IN CONCLUSION, it must be stated that over 40 years the demographic profile of Independent India has changed vastly as the country is getting increasingly urbanized. It is therefore essential that urban India should enjoy the same benefits of democracy and devolution that are sought to be assured to rural India through the Panchayati Raj Bill. It is expected that the development process will receive a dynamic impetus through the process of democratic decentralization. Both planning and implementation will become more efficient as a result of grass root democracy and responsive administration. "Panchayati Raj is as much an urban need as a rural requirement… There is no reason in principle and every reason in equity for essential democratic rights to also reach our rapidly growing urban population.
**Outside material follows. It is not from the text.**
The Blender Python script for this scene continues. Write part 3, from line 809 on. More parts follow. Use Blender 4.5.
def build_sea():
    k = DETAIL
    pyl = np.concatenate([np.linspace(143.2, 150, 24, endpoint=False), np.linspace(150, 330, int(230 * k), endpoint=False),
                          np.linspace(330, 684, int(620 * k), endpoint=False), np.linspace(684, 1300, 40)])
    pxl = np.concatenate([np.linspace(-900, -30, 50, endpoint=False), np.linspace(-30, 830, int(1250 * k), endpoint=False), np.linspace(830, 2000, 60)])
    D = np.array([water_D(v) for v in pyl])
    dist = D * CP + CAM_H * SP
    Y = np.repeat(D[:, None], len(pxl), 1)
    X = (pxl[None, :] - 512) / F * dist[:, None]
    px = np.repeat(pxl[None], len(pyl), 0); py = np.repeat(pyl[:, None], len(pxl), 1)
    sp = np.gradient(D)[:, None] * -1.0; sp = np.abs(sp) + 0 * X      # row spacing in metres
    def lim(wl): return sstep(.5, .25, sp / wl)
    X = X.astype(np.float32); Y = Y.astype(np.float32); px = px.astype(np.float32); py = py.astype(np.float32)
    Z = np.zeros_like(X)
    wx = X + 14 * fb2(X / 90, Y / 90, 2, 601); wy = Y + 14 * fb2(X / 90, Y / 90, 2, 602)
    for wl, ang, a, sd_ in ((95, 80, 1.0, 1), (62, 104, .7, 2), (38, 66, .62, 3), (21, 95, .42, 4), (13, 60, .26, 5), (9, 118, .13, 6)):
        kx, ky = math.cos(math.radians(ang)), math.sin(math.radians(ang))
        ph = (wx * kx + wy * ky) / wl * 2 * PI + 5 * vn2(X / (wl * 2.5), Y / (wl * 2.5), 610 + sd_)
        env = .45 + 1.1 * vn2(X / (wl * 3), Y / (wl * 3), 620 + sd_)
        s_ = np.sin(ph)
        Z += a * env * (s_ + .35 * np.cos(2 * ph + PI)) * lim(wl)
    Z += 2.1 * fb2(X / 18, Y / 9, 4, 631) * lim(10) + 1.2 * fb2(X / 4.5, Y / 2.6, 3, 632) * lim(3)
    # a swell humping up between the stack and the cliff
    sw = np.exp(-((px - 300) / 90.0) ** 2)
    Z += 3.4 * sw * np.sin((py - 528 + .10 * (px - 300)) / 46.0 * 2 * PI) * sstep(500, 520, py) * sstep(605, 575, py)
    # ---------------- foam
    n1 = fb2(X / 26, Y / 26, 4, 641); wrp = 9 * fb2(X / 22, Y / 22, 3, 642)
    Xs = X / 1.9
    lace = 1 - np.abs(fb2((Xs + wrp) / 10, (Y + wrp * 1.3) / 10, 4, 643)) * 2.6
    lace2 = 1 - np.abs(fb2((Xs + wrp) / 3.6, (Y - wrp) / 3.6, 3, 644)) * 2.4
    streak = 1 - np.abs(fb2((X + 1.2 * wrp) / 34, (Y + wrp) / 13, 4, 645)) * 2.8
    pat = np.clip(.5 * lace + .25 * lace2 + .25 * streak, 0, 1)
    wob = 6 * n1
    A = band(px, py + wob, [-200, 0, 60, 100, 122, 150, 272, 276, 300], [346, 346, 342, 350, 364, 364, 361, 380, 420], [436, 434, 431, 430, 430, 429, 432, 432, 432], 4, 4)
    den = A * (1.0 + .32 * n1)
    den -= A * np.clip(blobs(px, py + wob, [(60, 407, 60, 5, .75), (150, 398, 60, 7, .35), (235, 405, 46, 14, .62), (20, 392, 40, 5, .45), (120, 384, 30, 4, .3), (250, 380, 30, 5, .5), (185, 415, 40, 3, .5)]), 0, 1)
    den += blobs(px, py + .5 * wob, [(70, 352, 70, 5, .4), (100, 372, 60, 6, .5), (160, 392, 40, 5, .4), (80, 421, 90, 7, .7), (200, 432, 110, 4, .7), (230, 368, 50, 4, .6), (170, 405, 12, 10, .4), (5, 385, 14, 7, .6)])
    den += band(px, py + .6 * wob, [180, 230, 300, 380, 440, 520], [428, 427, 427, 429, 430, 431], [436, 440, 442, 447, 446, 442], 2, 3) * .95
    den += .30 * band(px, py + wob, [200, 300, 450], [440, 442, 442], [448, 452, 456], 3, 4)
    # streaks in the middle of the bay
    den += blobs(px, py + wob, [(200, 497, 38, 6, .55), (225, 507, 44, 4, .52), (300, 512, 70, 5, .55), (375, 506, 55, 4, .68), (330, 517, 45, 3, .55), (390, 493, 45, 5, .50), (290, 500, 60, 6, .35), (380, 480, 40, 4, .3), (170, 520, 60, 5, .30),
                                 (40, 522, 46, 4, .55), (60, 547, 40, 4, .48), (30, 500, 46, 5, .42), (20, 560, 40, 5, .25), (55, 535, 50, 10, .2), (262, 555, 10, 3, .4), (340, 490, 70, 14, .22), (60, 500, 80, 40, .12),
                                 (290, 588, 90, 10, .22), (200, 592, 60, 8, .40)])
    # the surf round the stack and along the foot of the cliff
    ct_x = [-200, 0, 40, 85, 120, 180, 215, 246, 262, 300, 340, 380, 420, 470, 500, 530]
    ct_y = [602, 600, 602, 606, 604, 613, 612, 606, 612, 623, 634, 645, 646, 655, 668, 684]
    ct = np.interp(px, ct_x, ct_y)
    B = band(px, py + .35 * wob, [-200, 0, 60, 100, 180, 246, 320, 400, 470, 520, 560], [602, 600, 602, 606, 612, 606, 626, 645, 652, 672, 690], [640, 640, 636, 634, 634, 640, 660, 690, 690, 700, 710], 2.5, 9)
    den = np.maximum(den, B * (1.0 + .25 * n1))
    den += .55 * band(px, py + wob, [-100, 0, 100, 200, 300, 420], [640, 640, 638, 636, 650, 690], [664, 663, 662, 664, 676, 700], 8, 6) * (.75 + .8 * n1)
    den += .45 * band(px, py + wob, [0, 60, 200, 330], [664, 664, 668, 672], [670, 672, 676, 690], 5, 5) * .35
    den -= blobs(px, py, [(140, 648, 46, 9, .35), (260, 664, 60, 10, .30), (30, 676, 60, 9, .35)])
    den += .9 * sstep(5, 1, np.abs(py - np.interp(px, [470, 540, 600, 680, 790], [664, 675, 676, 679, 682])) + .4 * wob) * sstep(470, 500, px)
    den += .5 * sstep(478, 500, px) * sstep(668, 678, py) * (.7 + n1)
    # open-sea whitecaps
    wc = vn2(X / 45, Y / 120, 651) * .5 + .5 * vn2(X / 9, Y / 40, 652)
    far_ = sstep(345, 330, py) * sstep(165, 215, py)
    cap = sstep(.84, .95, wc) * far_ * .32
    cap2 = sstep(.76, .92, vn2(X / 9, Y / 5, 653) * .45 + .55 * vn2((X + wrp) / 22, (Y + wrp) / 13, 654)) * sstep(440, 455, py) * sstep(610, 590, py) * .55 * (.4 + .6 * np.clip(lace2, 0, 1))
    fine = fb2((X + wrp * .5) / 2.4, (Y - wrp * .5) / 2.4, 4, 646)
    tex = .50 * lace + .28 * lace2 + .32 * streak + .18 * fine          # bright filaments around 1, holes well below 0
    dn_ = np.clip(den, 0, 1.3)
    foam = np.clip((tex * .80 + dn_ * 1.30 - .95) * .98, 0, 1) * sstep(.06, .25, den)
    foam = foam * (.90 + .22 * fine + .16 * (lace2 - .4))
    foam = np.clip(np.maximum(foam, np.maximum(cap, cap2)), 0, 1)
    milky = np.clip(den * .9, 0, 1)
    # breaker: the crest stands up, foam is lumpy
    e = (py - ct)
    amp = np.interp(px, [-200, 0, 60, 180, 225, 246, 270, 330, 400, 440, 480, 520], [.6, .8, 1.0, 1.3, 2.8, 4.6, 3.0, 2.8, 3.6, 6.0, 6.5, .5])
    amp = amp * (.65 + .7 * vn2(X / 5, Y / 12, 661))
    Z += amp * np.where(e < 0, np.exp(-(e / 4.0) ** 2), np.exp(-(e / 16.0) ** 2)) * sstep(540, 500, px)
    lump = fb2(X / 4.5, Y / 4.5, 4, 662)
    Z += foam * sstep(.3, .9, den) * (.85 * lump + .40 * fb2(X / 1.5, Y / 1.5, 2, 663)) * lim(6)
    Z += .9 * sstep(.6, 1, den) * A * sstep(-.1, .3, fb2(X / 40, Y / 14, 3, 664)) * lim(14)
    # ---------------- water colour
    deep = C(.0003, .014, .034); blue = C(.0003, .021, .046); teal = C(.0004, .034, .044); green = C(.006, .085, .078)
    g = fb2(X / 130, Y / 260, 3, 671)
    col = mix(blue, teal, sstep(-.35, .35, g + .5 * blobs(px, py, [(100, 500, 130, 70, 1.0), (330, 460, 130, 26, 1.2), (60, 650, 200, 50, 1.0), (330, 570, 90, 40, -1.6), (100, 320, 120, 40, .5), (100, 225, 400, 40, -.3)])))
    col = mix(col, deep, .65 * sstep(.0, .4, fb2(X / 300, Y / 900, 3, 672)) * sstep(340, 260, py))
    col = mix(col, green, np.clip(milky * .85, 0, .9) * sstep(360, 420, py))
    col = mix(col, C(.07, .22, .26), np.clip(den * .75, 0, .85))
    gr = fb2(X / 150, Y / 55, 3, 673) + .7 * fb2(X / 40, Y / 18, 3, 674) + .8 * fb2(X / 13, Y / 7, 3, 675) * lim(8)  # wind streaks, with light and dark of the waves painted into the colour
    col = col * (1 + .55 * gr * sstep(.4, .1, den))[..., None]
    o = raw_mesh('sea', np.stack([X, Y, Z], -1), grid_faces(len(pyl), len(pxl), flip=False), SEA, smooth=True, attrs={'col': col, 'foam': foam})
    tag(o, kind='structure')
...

The concept of Panchayati Raj must change to incorporate the country's changing demographic profile, and must expand to incorporate the country' growing population (Then Prime Minister, 5.6.1989).

The concept of Lok Shakti or power to the people is the key to the prosperity and development of 21st Century India. As the Prime Minister Rajiv Gandhi observed: "The people are with us. Those who oppose us will have to reckon with the people.